January 22, 2026 — Morning Report (Executive Power Teaching Segment)

Jan 22, 2026
0122 TT·0122 YT
Teaching Segment · Article 2 Executive Power & the Youngstown Framework
We've been arguing about what the President is actually allowed to do since 1793 — and in 1952 the Supreme Court gave us four different answers in the same case.
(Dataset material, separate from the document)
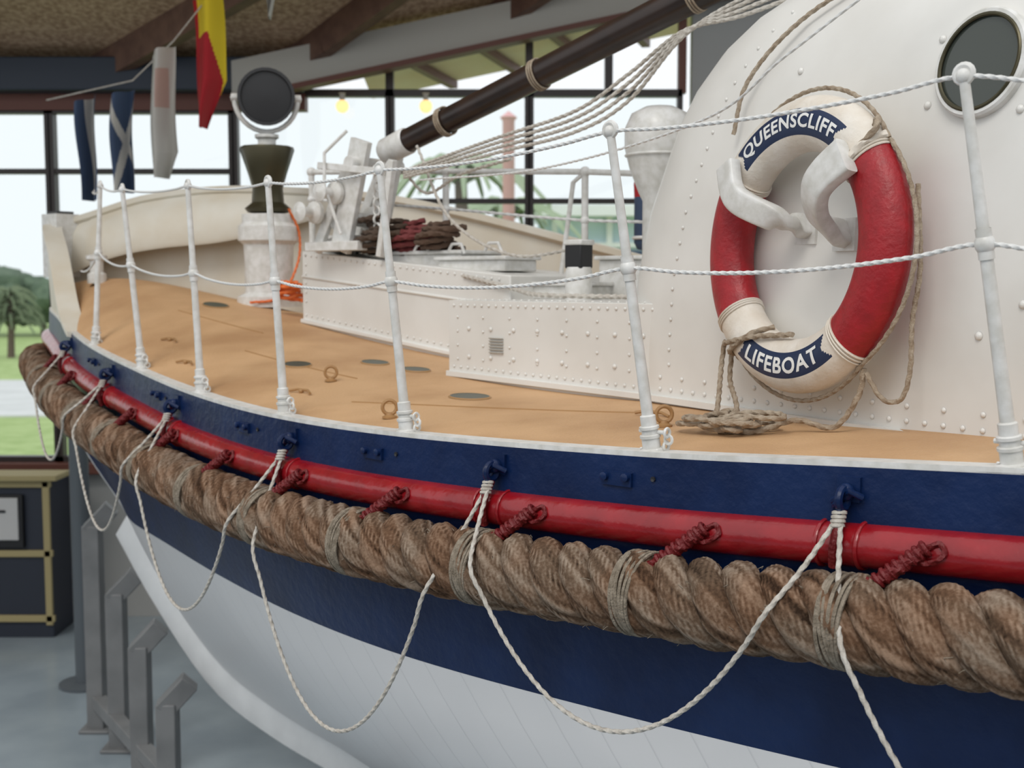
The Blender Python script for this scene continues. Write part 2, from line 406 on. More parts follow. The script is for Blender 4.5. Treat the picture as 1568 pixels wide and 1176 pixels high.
# ------------------------------------------------------------------ stanchions and lifelines
ST=[(6.75,.10,.05,.58),(5.9,.10,.075,.700),(5.1,.085,.06,.715),(4.27,.050,.040,.71),(3.63,.03,.02,.72),(2.97,.02,.02,.735),(2.30,.05,.02,.72),(1.6,-.03,-.02,.72)]
tops=[];mids=[]
for a,o,fw,h in ST:
    mb=MB()
    b0=port(a,-.02,.008); ztop=b0.z+h
    top=port(a,-.02+o,0)-AX*fw; top.z=ztop
    ax=(top-b0).normalized(); n_=portn(a); t_=n_.cross(ZX)
    mb.lathe([(.030,0),(.030,.006),(.021,.008),(.021,.030),(.024,.032),(.024,.038),(.019,.040),(.019,.050),(.023,.052),(.023,.058),(.018,.060),(.018,.082),(.0135,.085),(.0125,.3*h),(.0118,h*.56)],b0,M_white2,axis=ax,n=16)
    L=(top-b0).length; md=b0+ax*L*.58
    mb.lathe([(.0118,0),(.0105,L*.2),(.0095,L*.44)],b0+ax*L*.55,M_white2,axis=ax,n=14)
    mb.ball(md,.019,M_white2,axis=ax,n=14,sq=1.1); mb.lathe([(.0145,-.028),(.0145,.028)],md,M_white2,axis=ax,n=14)
    mb.ball(top,.0145,M_white2,n=14); mb.torus(top+V((0,0,.004)),.015,.0065,n_,M_white2,n=16)
    mb.tube([b0+V((0,0,.045))+t_*.035,b0+V((0,0,.045))-t_*.035],.005,M_white2,n=8)
    for k in range(3):
        mb.torus(b0+V((0,0,.045-.016*k))-t_*(.04 if k<2 else .03)-n_*.006*k,.010,.0038,(n_ if k%2 else t_),M_white2,n=12,k=6)
    for k in range(3): mb.dome(b0+V((0,0,.006))+t_*.022*(k-1)+n_*.012*(-1 if k==1 else 1),.004,ZX,M_white2)
    mb.finish('guardrail_stanchion'); tops.append(top); mids.append(md)
mb=MB()
def sagline(P,sag,r,mt,pitch):
    C=[]
    for i in range(len(P)-1):
        L=(P[i+1]-P[i]).length
        for k in range(6):
            t=k/6; C.append(P[i].lerp(P[i+1],t)-V((0,0,sag*L*4*t*(1-t))))
    C.append(P[-1]); mb.laid(C,r,mt,pitch=pitch)
sagline(tops+[B(.85,-.22,.46),B(.5,-.0,.50)],.022,.0040,M_wline,.02)
sagline(mids+[B(.85,-.3,.05)],.035,.0043,M_wline,.02)
mb.finish('lifeline_wire')

# ------------------------------------------------------------------ bow bulwark
mb=MB()
top_tab=[(-1.2,-.25),(-.95,-.16),(-.7,0),(-.4,.2),(-.1,.33),(.1,.35),(.3,.40),(.6,.48),(1,.52),(1.5,.50),(2,.45),(2.5,.34),(3,.21),(3.6,.05),(4.2,-.15),(4.8,-.34)]
xsb=[x for x in astations(-1.2,-.1,.05)]+[x for x in astations(.1,4.8,.08)]
rows=[];shelf=[]
for x in xsb:
    a=abs(x); sd=-1 if x<0 else 1
    i=min(range(len(EP)),key=lambda j:abs(EP[j][0]*EP[j][1]-x)); n_=EPn[i]
    s_=hb(a)*sd; pz=sh(a)-.02; tz=max(interp(top_tab,x),pz+.03); base=B(a,s_,0)
    def q(o,z): 
        r=base+n_*o; r.z=z; return r
    rows.append([q(0.0,pz),q(.012,(pz+tz)/2),q(.012,tz-.03),q(.035,tz-.025),q(.035,tz),q(-.07,tz),q(-.07,tz-.03),q(-.04,tz-.05),q(-.035,(pz+tz)/2),q(-.05,pz)])
    if .1<=x<=2.0:
        f=min(1,(2.05-x)/1.1); f=f*f*(3-2*f); g=min(1,(x-.05)/.3)
        shelf.append([q(-.03,tz-.02),q(-.03-.12*f*g,tz-.04-.07*f),q(-.03-.17*f*g,tz-.06-.24*f),q(-.03-.16*f*g,tz-.075-.25*f),q(-.03-.10*f*g,tz-.10-.10*f)])
mb.grid(rows,M_cream,False,cv=True)
mb.grid(shelf,M_cream,True,cv=True)
mb.add(rows[0],[list(range(10))],M_cream,False)
mb.box(B(.13,0,.20),.16,.14,.36,M_white2,(AX,SX,ZX)); mb.box(B(.13,0,.385),.12,.10,.02,M_dark,(AX,SX,ZX))
mb.lathe([(.05,0),(.05,.05),(.035,.06),(.035,.12),(.055,.13),(.055,.15),(0,.16)],B(.70,-.12,deckz(.70,-.12)),M_white2)
for k in range(4): mb.beam(B(1.55+.03*k,hb(1.55)-.075,.08),B(1.55+.03*k,hb(1.55)-.075,.15),.012,.008,M_dark,up=AX)
mb.finish('bow_bulwark',boat,bevel=.006)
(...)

Bryan walked through the constitutional basis of presidential power, starting at the Article 2 Vesting Clause: "The executive power shall be vested in a President of the United States of America." The debate over what "executive power" means traces to 1793 — Alexander Hamilton argued it implied a broad, inherent power of the executive; James Madison argued the sentence was only specifying that the executive branch would have a single head, not multiple. Hamilton and Madison had co-authored the Federalist Papers together (with Jay), and Hamilton specifically addressed the single executive in Federalist No. 70 — which Madison now used as the very context to argue his opposing point. The two clashed publicly in the 1793 Pacificus-Helvidius debates over executive war powers. The disagreement was never resolved until Youngstown Sheet & Tube Co. v. Sawyer (343 U.S. 579, 1952), when President Truman seized U.S. steel mills by executive order to prevent a wartime labor strike. Six justices agreed the order was unconstitutional — but couldn't agree on why, producing four separate frameworks: 1. **Justice Black (main opinion):** No inherent executive power. Executive action must trace to an Act of Congress or a specific constitutional grant — full stop. 2. **Justice Douglas (interstitial / "squishy"):** The enumerated powers imply some adjoining powers, but the president must stay in his lane and cannot encroach on Congress or the courts. 3. **Justice Jackson (three-zone test — the famous one):** Presidential authority depends on whether Congress has acted. Zone 1: Congress authorized the action (president at maximum power, presumptively constitutional). Zone 2: Congress was silent — the "zone of twilight," courts must decide. Zone 3: Congress forbade the action — president at minimum power, presumptively unconstitutional unless Congress's own act was unconstitutional. 4. **Justice Vinson (dissent):** Enumerated powers apply strictly inside the country but should be read broadly for foreign affairs, where executive authority is inherent in the nature of the office itself.